The sensitive-man ’70s softened the supercop figure internally in such series as Barney Miller, while in the following decade Hill Street Blues added a layer of emotional complication to their touchy-feely hypercompetence. It wasn’t until the ’90s, and Tom Fontana’s Homicide: Life on the Street, that genuine moral ambiguity began to surface in the genre. That show’s detectives were as petty and backbiting as they were capable, and the arrogant savant Detective Frank Pembleton (Andre Braugher) was literally and metaphorically brought down by a stroke in the series’ fourth season. (For its part, David Milch’s NYPD Blue simply synthesized Hawaii Five-0 and Barney Miller, and broke new ground only in its copious ass shots.)

Homicide’s moral complexity finally reached fruition with The Shield, but Deadwood’s Seth Bullock (Timothy Olyphant) may well represent the prototype for the internally divided TV cop, at least in terms of a historical timeline.
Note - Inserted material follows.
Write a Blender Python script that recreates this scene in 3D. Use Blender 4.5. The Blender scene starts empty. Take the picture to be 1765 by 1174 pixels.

Fist-happy, perpetually seething and so naively bound up in his own steadfastness that the series’ brutally efficient eminence grise, Al Swearengen (Ian McShane), can manipulate him at will, Bullock embodies the same contradictory qualities—tenderness and cruelty, charm and repugnance, a sense of injustice and an attraction to power—as Vic Mackey, which are so pointedly absent in Joe Friday, Steve McGarrett, Frank Furillo and the like. The difference is that Bullock has a sporadic awareness of his shortcomings, and can recognize (typically after the fact) when he’s inappropriately indulging his tortured impulses in the capacity of peace officer.

Vic Mackey, who’s an expert in everyone’s failings except his own, not so much. And whether he gets busted by his colleagues, snuffed by one of his scores of underworld adversaries or just alienated from everything he loves, his lapse in self-reflection dooms him to a present swallowed up by the past. As the evolutionary dead end of the TV supercop, Vic’s future is all used up.